A lower court's decision to allow beneficiaries of Kentucky's Public Retirement System to sue administrators and advisors over fiduciary responsibilities is overturned.
As we previously discussed in our Alert "
Novel Suit by Kentucky Pension Beneficiaries Continues,"
in December 2017, beneficiaries of Kentucky's public pension
system ("KRS") sued various KRS trustees, officers,
advisors, and investment managers in state court. Mayberry et
al. v. KKR & Co., L.P. et al., No. 17-CI-1348
("Mayberry"). In November 2018, the trial court
denied defendants' joint motion to dismiss for lack of
standing. Various defendants appealed the trial court's ruling
to the Kentucky Court of Appeals.
Just recently, the Court of Appeals vacated the lower court's
order, holding the plaintiffs-beneficiaries lacked standing to sue
under Kentucky law. The Court of Appeals rejected all four grounds
on which the lower court had found standing. The Court held that:
(i) the plaintiffs-beneficiaries had not satisfied Kentucky's
test for constitutional standing because they did not allege any
"impairment of their right to receive benefits"; (ii)

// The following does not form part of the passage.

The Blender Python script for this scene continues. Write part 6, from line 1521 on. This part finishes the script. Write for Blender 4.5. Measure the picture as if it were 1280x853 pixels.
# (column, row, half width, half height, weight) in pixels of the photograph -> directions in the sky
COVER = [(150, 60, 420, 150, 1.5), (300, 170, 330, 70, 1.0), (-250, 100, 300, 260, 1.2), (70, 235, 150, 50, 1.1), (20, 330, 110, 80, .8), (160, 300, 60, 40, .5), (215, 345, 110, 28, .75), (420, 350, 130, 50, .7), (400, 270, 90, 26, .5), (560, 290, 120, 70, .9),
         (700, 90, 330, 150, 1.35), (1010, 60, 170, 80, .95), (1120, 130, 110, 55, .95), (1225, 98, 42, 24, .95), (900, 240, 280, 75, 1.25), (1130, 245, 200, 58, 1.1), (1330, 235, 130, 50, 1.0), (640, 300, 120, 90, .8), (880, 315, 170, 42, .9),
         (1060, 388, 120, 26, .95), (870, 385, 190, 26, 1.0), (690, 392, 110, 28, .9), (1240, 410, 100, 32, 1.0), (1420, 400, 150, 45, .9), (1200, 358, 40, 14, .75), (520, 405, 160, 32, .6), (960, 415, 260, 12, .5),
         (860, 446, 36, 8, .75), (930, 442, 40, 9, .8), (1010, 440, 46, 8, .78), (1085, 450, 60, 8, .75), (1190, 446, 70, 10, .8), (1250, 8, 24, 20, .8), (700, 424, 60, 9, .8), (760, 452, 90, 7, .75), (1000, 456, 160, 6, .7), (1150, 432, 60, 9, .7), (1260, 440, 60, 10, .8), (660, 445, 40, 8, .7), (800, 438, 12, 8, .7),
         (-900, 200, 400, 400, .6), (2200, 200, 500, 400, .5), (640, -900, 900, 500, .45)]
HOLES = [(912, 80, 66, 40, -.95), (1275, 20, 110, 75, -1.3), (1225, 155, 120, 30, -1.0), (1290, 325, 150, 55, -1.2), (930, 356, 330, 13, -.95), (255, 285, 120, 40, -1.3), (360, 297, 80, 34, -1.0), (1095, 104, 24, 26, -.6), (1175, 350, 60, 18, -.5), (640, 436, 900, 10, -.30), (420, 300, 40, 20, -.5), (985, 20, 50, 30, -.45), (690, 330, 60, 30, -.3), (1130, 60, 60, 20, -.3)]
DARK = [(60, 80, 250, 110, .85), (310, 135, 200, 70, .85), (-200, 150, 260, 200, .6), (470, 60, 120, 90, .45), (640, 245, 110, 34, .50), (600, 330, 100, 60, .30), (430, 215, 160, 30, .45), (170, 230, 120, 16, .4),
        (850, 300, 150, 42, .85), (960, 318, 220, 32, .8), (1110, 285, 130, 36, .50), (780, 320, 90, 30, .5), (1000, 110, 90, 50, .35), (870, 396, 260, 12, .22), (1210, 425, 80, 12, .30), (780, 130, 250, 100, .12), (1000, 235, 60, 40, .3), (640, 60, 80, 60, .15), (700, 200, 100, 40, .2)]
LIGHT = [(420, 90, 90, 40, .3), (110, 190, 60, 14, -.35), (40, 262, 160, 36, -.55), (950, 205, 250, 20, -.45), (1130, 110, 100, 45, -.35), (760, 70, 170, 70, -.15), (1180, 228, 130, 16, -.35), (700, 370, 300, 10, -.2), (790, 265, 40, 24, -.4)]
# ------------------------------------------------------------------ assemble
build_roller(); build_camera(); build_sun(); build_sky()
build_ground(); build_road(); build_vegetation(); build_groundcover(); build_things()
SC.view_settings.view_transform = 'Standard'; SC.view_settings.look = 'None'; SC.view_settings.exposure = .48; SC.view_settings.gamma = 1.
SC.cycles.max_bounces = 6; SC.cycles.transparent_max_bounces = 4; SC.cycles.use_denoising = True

standing could not be based on Kentucky's statute imposing
fiduciary duties on the KRS officers and trustees, as
"statutory 'standing' is not a substitute for
constitutional standing"; (iii) a state pension fund is not a
trust for the purposes of allowing a beneficiary to sue a third
party; and (iv) taxpayer standing was lacking because
plaintiffs-beneficiaries had "asserted a mere speculation or
expectancy that their taxes have increased or will increase because
of Defendants' actions."
The plaintiffs have appealed the decision to the Kentucky Supreme
Court. We will continue to monitor further developments.